● **Given request**: Copy every line from the records below that holds the word "scene".

· · · ·

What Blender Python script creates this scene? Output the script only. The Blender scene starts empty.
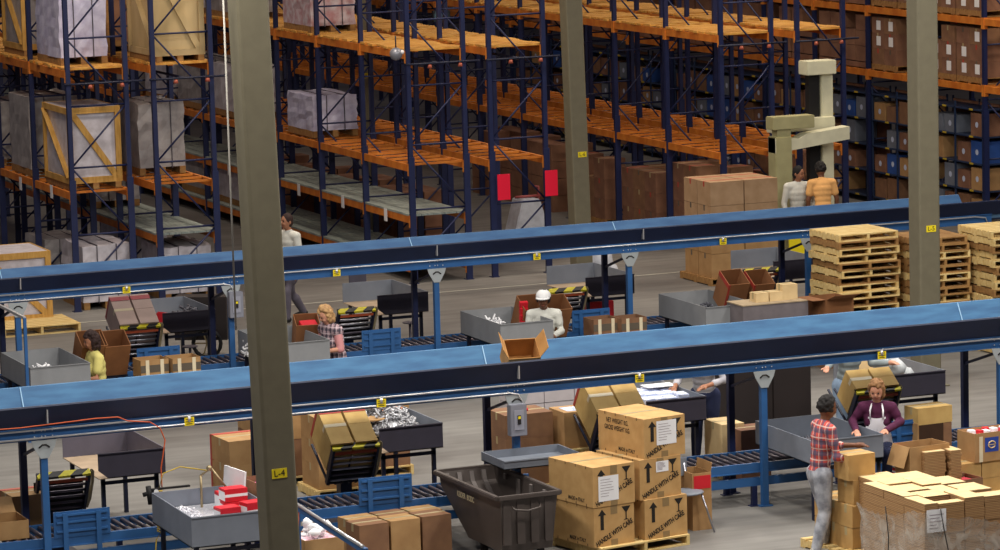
import bpy, math, random
from mathutils import Vector, Matrix, Euler
random.seed(7)
R = math.radians
C = bpy.context.scene.collection

# ------------------------------------------------------------------ camera
F = 3724.0; H = 8.75
def _n(v):
    l = math.sqrt(sum(a*a for a in v)); return tuple(a/l for a in v)
_yv = _n((-1550, 475, -F)); _xv = (9180, 762, -F)
_d = sum(a*b for a, b in zip(_xv, _yv)); _xv = _n(tuple(a-_d*b for a, b in zip(_xv, _yv)))
_zv = (_xv[1]*_yv[2]-_xv[2]*_yv[1], _xv[2]*_yv[0]-_xv[0]*_yv[2], _xv[0]*_yv[1]-_xv[1]*_yv[0])
AX = [Vector((_xv[i], _yv[i], _zv[i])) for i in range(3)]   # camera right, up, back in world
cam_d = bpy.data.cameras.new('camera'); cam = bpy.data.objects.new('camera', cam_d); C.objects.link(cam)
m = Matrix.Identity(4)
for i in range(3):
    for j in range(3): m[j][i] = AX[i][j]
m[2][3] = H
cam.matrix_world = m
cam_d.sensor_width = 36; cam_d.lens = F*36/1000; cam_d.clip_end = 400; cam_d.clip_start = 1
bpy.context.scene.camera = cam
# survey helpers: the world point seen at a photo pixel on a known plane
def _ray(px, py): return AX[0]*(px-500)+AX[1]*(275-py)-AX[2]*F
def onz(px, py, z=0):
    r = _ray(px, py); t = (z-H)/r.z; return Vector((t*r.x, t*r.y, z))
def ony(px, py, Y):
    r = _ray(px, py); t = Y/r.y; return Vector((t*r.x, Y, H+t*r.z))

# ------------------------------------------------------------------ materials
def lin(h):
    h = h.lstrip('#'); o = []
    for i in (0, 2, 4):
        c = int(h[i:i+2], 16)/255
        o.append(c/12.92 if c <= .04045 else ((c+.055)/1.055)**2.4)
    return (*o, 1)
_M = {}
def mat(name, col, rough=.6, metal=0, var=.12, scale=6, col2=None, bump=0, spec=.4, stretch=None, emit=0):
    if name in _M: return _M[name]
    m = bpy.data.materials.new(name); m.use_nodes = True; nt = m.node_tree; b = nt.nodes['Principled BSDF']
    b.inputs['Roughness'].default_value = rough; b.inputs['Metallic'].default_value = metal
    b.inputs['Specular IOR Level'].default_value = spec
    c = lin(col)
    if var > 0:
        tc = nt.nodes.new('ShaderNodeTexCoord'); mp = nt.nodes.new('ShaderNodeMapping')
        nz = nt.nodes.new('ShaderNodeTexNoise'); nz.inputs['Scale'].default_value = scale; nz.inputs['Detail'].default_value = 6
        if stretch: mp.inputs['Scale'].default_value = stretch
        nt.links.new(tc.outputs['Object'], mp.inputs[0]); nt.links.new(mp.outputs[0], nz.inputs['Vector'])
        rp = nt.nodes.new('ShaderNodeValToRGB')
        c2 = lin(col2) if col2 else tuple(min(1, x*(1+var)) for x in c[:3])+(1,)
        c1 = c if col2 else tuple(x*(1-var) for x in c[:3])+(1,)
        rp.color_ramp.elements[0].position = .35; rp.color_ramp.elements[0].color = c1
        rp.color_ramp.elements[1].position = .65; rp.color_ramp.elements[1].color = c2
        nt.links.new(nz.outputs['Fac'], rp.inputs[0]); nt.links.new(rp.outputs[0], b.inputs['Base Color'])
        if bump:
            bp = nt.nodes.new('ShaderNodeBump'); bp.inputs['Strength'].default_value = bump; bp.inputs['Distance'].default_value = .02
            nt.links.new(nz.outputs['Fac'], bp.inputs['Height']); nt.links.new(bp.outputs[0], b.inputs['Normal'])
    else:
        b.inputs['Base Color'].default_value = c
    if emit:
        b.inputs['Emission Color'].default_value = c; b.inputs['Emission Strength'].default_value = emit
    _M[name] = m; return m
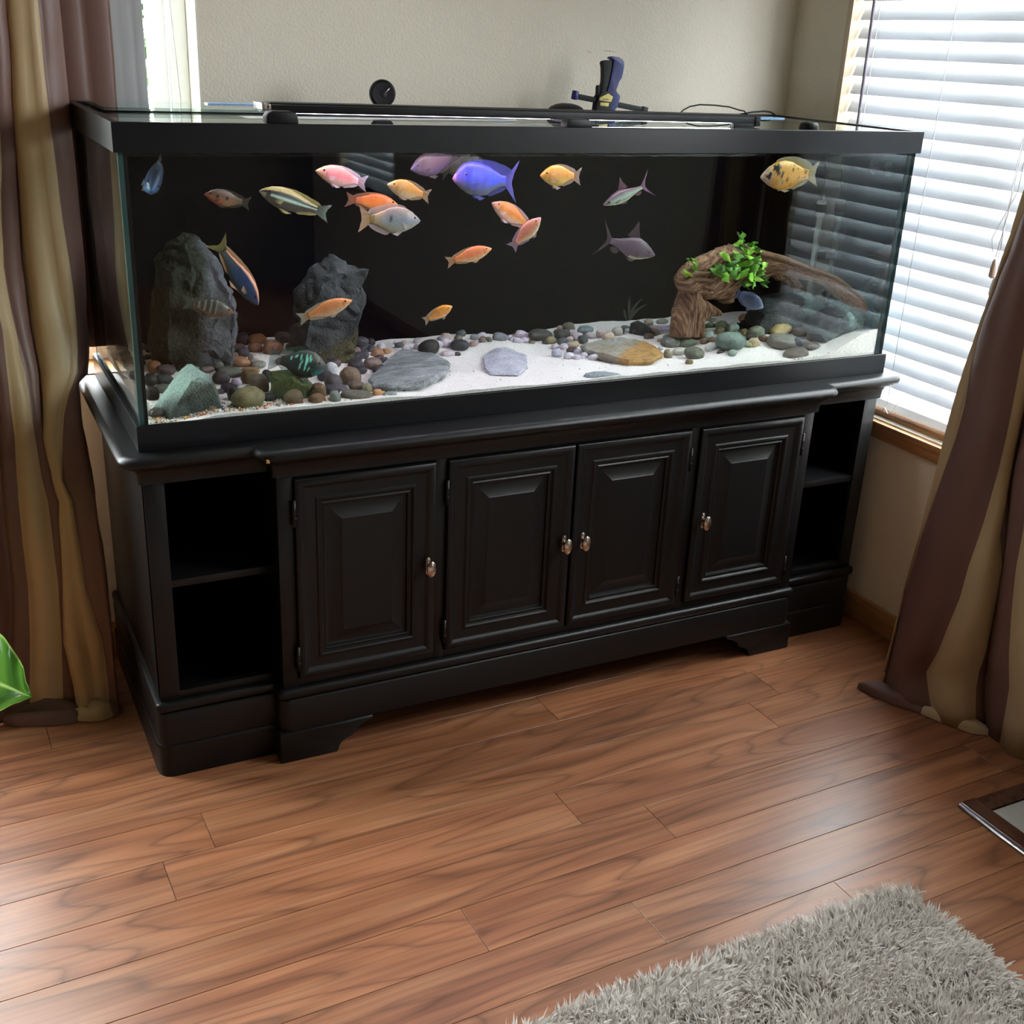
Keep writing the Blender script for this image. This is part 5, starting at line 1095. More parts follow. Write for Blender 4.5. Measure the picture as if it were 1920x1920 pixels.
mt_['slate'] = rock_mat('slate_rock', hexc('2a2f32'), hexc('40474a'), hexc('566062'), 12, .7, mossy=(hexc('8fb4b4'), (.8, 0, .25), .056, .09), stretch=(1, 1, 2.2))
rock('slate_rock', 'big_slate', mt_['slate'], 'broad domed slate with pale streaks behind the yellow pebble', 13, amp=.003, front=.45, shrink=.82)
mt_['slate2'] = rock_mat('slate_rock_b', hexc('2f3435'), hexc('454c4e'), hexc('5c6668'), 10, .7, mossy=(hexc('9cc0be'), (1, 0, .7), .040, .06), stretch=(1, 1, 1.5))
rock('slate_rock', 'right_slate', mt_['slate2'], 'angular grey slate with a pale edge under the tip of the driftwood', 14, amp=.003, front=.4, shrink=.8)
def slab(name, key, mat, label, seed, th, tilt=0, lift=.006):
    pl = SLAB_AT[key]; cx_ = sum(p[0] for p in pl)/len(pl); cy_ = sum(p[1] for p in pl)/len(pl); bm = bmesh.new(); rnd = random.Random(seed)
    for x, y in pl:
        z = sandz(x, y)
        for k, (s, dz) in enumerate(((.96, lift+th), (1.0, lift+th*.4), (.93, lift-th*.9))):
            bm.verts.new((cx_+(x-cx_)*s, cy_+(y-cy_)*s, z+dz+rnd.uniform(-.0012, .0012)+tilt*(x-cx_)))
    bmesh.ops.convex_hull(bm, input=bm.verts[:]); bmesh.ops.delete(bm, geom=[v for v in bm.verts if not v.link_faces], context='VERTS')
    rough_up(bm, .0022, 30, seed, 3); cz_ = sandz(cx_, cy_)
    for v in bm.verts: v.co -= Vector((cx_, cy_, cz_))
    o = bmo(name, bm, mat, None, angle=30); o.location = (cx_, cy_, cz_); return tag(o, label, 'rock')
mt_['sl1'] = rock_mat('layered_slate', hexc('62676b'), hexc('8b9094'), hexc('b0b4b8'), 16, 1.0, stretch=(1, 2.8, 1))
slab('flat_slate', 'slate_left', mt_['sl1'], 'flat layered grey slate lying on the sand, right of the pebble heap', 21, .012)
mt_['sl2'] = rock_mat('smooth_slate', hexc('a3a6b4'), hexc('b8bbc8'), hexc('ccccd6'), 22, .4)
slab('flat_slate', 'slate_mid', mt_['sl2'], 'smooth bluish slab half buried in the middle of the sand', 22, .006, lift=.0005)
mt_['sl3'] = rock_mat('tan_slab', hexc('8f7d66'), hexc('96948a'), hexc('a6aaa4'), 9, .6, mossy=(hexc('a5804f'), (.7, -.8, 0), .044, .07))
slab('flat_slate', 'slab_tan', mt_['sl3'], 'broad flat slab with tan patches on the sand before the black rock', 23, .010)
bm = bmesh.new()
for x, z in ((.955, .745), (.9707, .7573), (.9887, .7765), (1.012, .7785), (1.0374, .7772), (1.0600, .7735), (1.0778, .7690), (1.0945, .7583), (1.10, .745)):
    for y, s in ((.0268, .86), (.034, 1), (.050, 1), (.062, .85)): bm.verts.new((1.03+(x-1.03)*s, y, z-(1-s)*.02))
bmesh.ops.convex_hull(bm, input=bm.verts[:]); bmesh.ops.delete(bm, geom=[v for v in bm.verts if not v.link_faces], context='VERTS')
rough_up(bm, .0010, 30, 3, 3)
for v in bm.verts: v.co -= Vector((1.03, .045, .76))
mt_['sl4'] = rock_mat('grey_stone', hexc('7e8890'), hexc('8d969d'), hexc('9aa3a9'), 26, .4)
o = bmo('round_stone', bm, mt_['sl4'], None, angle=40); o.location = (1.03, .045, .76); tag(o, 'smooth blue-grey stone peeping over the front rim at the middle of the tank', 'rock')

# ------------------------------------------------------------------ pebbles
def pebble_mat():
    m, t, out = new_mat('pebble'); b = N(t, 'ShaderNodeBsdfPrincipled', i_Roughness=.45); b.inputs['Specular IOR Level'].default_value = .35
    oi = N(t, 'ShaderNodeObjectInfo'); tcn = N(t, 'ShaderNodeTexCoord')
    ad = N(t, 'ShaderNodeVectorMath', operation='ADD'); sc = N(t, 'ShaderNodeVectorMath', operation='SCALE'); sc.inputs[0].default_value = (11, 23, 7)
    t.links.new(oi.outputs['Random'], sc.inputs['Scale']); t.links.new(sc.outputs[0], ad.inputs[0]); t.links.new(tcn.outputs['Object'], ad.inputs[1])
    n1 = N(t, 'ShaderNodeTexNoise', i_Scale=2.2, i_Detail=7.0, i_Roughness=.62); t.links.new(ad.outputs[0], n1.inputs['Vector'])
    r = ramp(t, [(.3, (.48, .47, .46)), (.5, (.78, .78, .78)), (.72, (1.02, 1.0, .96))]); t.links.new(n1.outputs[0], r.inputs[0])
    mm = N(t, 'ShaderNodeMix', data_type='RGBA', blend_type='MULTIPLY'); mm.inputs[0].default_value = 1
    t.links.new(oi.outputs['Color'], mm.inputs[6]); t.links.new(r.outputs[0], mm.inputs[7]); t.links.new(mm.outputs[2], b.inputs['Base Color'])
    bp = N(t, 'ShaderNodeBump', i_Strength=.25, i_Distance=.05); t.links.new(n1.outputs[0], bp.inputs['Height']); t.links.new(bp.outputs[0], b.inputs['Normal'])
    t.links.new(b.outputs[0], out.inputs[0]); return m
M['pebble'] = pebble_mat()
PB = []
for k in range(9):
    bm = bmesh.new(); bmesh.ops.create_icosphere(bm, subdivisions=3, radius=1.0); rnd = random.Random(k+40)
    ang = k in (2, 5, 8)
    for v in bm.verts:
        p = v.co.normalized(); e = .78 if ang else .92
        q = Vector((math.copysign(abs(p.x)**e, p.x), math.copysign(abs(p.y)**e, p.y), math.copysign(abs(p.z)**e, p.z)))
        f = 1 + (.20 if ang else .11)*noise.noise(p*(1.5 if ang else 1.1)+Vector((k*7.3, 0, 0))) + .03*noise.noise(p*3+Vector((k*3, 1, 0)))
        v.co = q*f*(.93 if ang else 1)
    me = bpy.data.meshes.new('pebble'); bm.to_mesh(me); bm.free(); me.materials.append(M['pebble'])
    me.polygons.foreach_set('use_smooth', [True]*len(me.polygons)); PB.append(me)
def col_name(h):
    r, gg, b = [int(h[i:i+2], 16) for i in (0, 2, 4)]; mxx, mn = max(r, gg, b), min(r, gg, b); s = (mxx-mn)/max(1, mxx)
    if mxx > 195 and s < .16: return 'white'
    if s < .13: return 'dark grey' if mxx < 95 else ('grey' if mxx < 150 else 'pale grey')
    if r >= gg >= b or (r >= b and r-gg > 12):
        if mxx > 170: return 'sandy'
        if b > gg: return 'dark purplish'
        return 'brown' if mxx < 150 else 'orange-brown'
    if b >= r and mxx < 100: return 'dark bluish'
    if gg >= r and gg >= b: return 'greenish'
    return 'lilac grey'
def zone(x, y):
    if x < .24 and y < .2: return 'by the wedge rock'
    if x < .34: return 'by the tall left rock'
    if x < .66: return 'by the pointed rock'
    if x < .9: return 'behind the layered slate'
    if x < 1.12: return 'behind the bluish slab'
    if x < 1.34: return 'by the tan slab'
    return 'by the driftwood'
rp = random.Random(21); npb = 0
PLACED = []
def put_pebble(x, y, z, a, c, h, heap=False, special=None):
    global npb
    o = bpy.data.objects.new('pebble', PB[rp.randrange(9)] if npb else PB[0]); COL.objects.link(o); npb += 1
    o.location = (x, y, z); o.scale = (a, (a*.5+c*.5)*rp.uniform(.8, 1.05), c)
    o.rotation_euler = (rp.uniform(-.15, .15), rp.uniform(-.18, .18), rp.uniform(-.25, .25))
    o.color = (*hexc(h), 1); PLACED.append((x, y, z, max(a, c)))
    if special: tag(o, special, 'pebble')
    else:
        size = 'small' if a < .0105 else ('large' if a > .0185 else 'medium'); form = 'flat' if c < a*.5 else ('long' if c < a*.62 else 'round')
        PEB_OF.setdefault((f'{size} {col_name(h)} {form}', zone(x, y)), []).append(o)
    return o
PEB_OF = {}
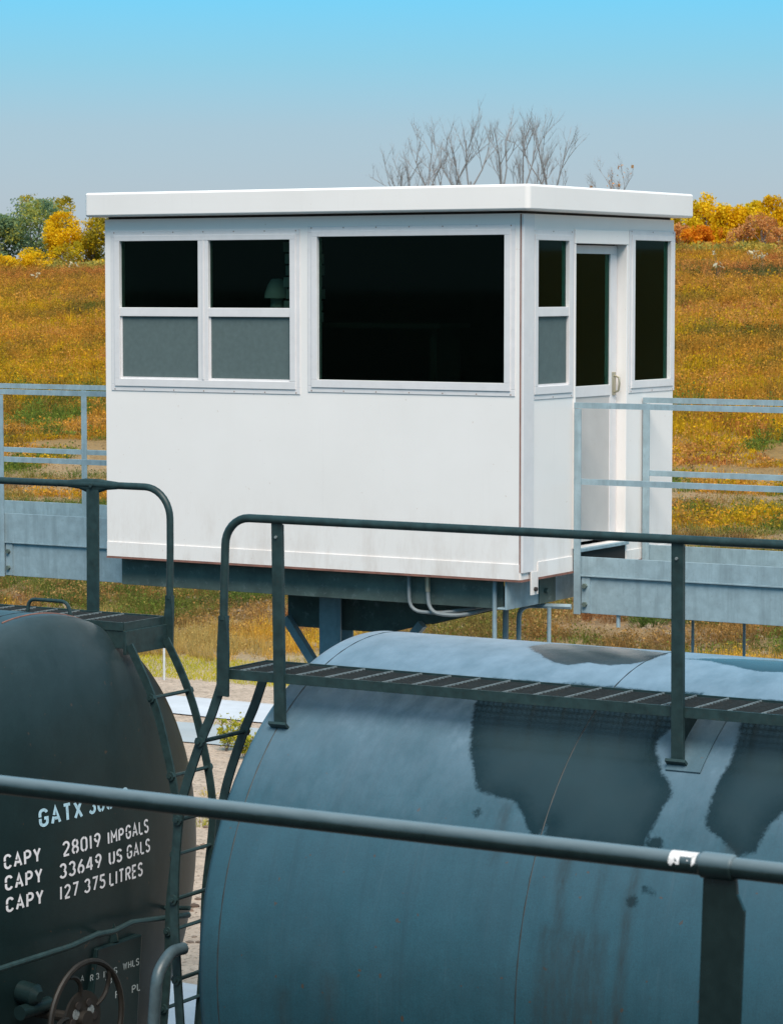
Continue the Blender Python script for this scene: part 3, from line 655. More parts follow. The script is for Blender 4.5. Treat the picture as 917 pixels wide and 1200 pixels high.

· · · ·

● **Exercise answer**:
What Blender Python script creates this scene? Output the script only. The Blender scene starts empty.
C = bpy.context.scene.collection
bpy.context.scene.camera = cam
Continue the Blender Python script for this scene: part 3, from line 655. More parts follow. The script is for Blender 4.5. Treat the picture as 917 pixels wide and 1200 pixels high.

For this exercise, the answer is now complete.